Phil-7 allots P200 million for 50 new stores
MANILA, Philippines - Philippine Seven Corp. will spend close to P200 million this year to open 50 new stores to add to its current 400 stores, Jose Victor P. Paterno, president and chief executive officer of Phil-7 Corp., said yesterday.
At a luncheon press conference marking the opening of its 400th store at the Telus Call Center building in Cubao, Quezon City, Paterno expressed confidence that Phil-7 would continue to post a 50 percent increase in its net income this year despite the global economic downturn.
Paterno said that in the last five years, Phil-7 had posted net gains of 50 percent annually.
He said the company, is auditing its 2009 first half performance and expects to post a profit.
Last year, Phil-7 posted a net income of P84.27 million.
According to Paterno, the current global economic crisis, may turn out to be milder compared to the Asian crisis in the late 1990s which seven-11 weathered quite well.
He said the 50 new stores that the company plans to open this year, will all be in Luzon. About half will be company-owned, while the other half would be franchises, he added.

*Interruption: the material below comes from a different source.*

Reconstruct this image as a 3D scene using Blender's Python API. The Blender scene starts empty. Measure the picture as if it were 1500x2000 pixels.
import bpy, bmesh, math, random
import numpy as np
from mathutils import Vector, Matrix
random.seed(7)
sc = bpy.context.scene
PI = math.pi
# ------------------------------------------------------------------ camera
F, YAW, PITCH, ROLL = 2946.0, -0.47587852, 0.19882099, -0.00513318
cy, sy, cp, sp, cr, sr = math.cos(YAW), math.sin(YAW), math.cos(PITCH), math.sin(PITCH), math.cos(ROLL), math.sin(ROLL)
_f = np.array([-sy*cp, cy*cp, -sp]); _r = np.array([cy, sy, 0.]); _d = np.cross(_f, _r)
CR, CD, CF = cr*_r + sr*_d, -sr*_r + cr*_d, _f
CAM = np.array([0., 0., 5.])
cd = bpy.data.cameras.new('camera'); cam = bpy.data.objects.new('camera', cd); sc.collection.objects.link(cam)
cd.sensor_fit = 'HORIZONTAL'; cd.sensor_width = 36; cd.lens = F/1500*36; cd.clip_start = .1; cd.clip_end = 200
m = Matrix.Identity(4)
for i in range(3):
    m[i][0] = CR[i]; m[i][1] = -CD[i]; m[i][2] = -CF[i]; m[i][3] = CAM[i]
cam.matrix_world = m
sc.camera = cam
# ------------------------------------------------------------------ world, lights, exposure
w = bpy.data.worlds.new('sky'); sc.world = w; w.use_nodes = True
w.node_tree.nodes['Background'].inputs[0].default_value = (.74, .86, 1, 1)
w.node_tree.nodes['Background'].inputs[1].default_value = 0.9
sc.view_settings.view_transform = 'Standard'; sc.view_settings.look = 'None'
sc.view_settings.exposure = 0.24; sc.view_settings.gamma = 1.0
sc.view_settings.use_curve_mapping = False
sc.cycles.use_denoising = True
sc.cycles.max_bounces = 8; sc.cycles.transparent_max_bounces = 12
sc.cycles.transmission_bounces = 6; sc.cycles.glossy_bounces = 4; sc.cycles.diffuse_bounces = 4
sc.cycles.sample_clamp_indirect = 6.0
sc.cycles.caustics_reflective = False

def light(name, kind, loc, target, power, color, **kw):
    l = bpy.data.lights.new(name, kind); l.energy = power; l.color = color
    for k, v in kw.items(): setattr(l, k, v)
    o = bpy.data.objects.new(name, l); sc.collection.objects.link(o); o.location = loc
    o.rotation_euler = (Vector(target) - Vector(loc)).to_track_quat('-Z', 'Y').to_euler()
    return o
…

Paterno said they still have to study the feasibility of putting up stores in Visayas and Mindanao. He said the primary problem is logistics since the stores have to be re-supplied daily.
Another thing is that, 7-11 stores, have to be located in areas where there is constant traffic, he added.
According to Paterno, 7-11 continues to retain its number one position in spite of growing competition.
Philippine Seven Corp. is 57 percent owned by Taiwan-based President Chain Stores, with the remaining 43 percent owned by businessmen George Araneta, former Sen. and Trade and Industry Secretary Vicente Paterno and former Finance Secretary Jose Pardo and a few other minor Filipino shareholders.
Phil-7 is listed in the Philippine Stock Exchange.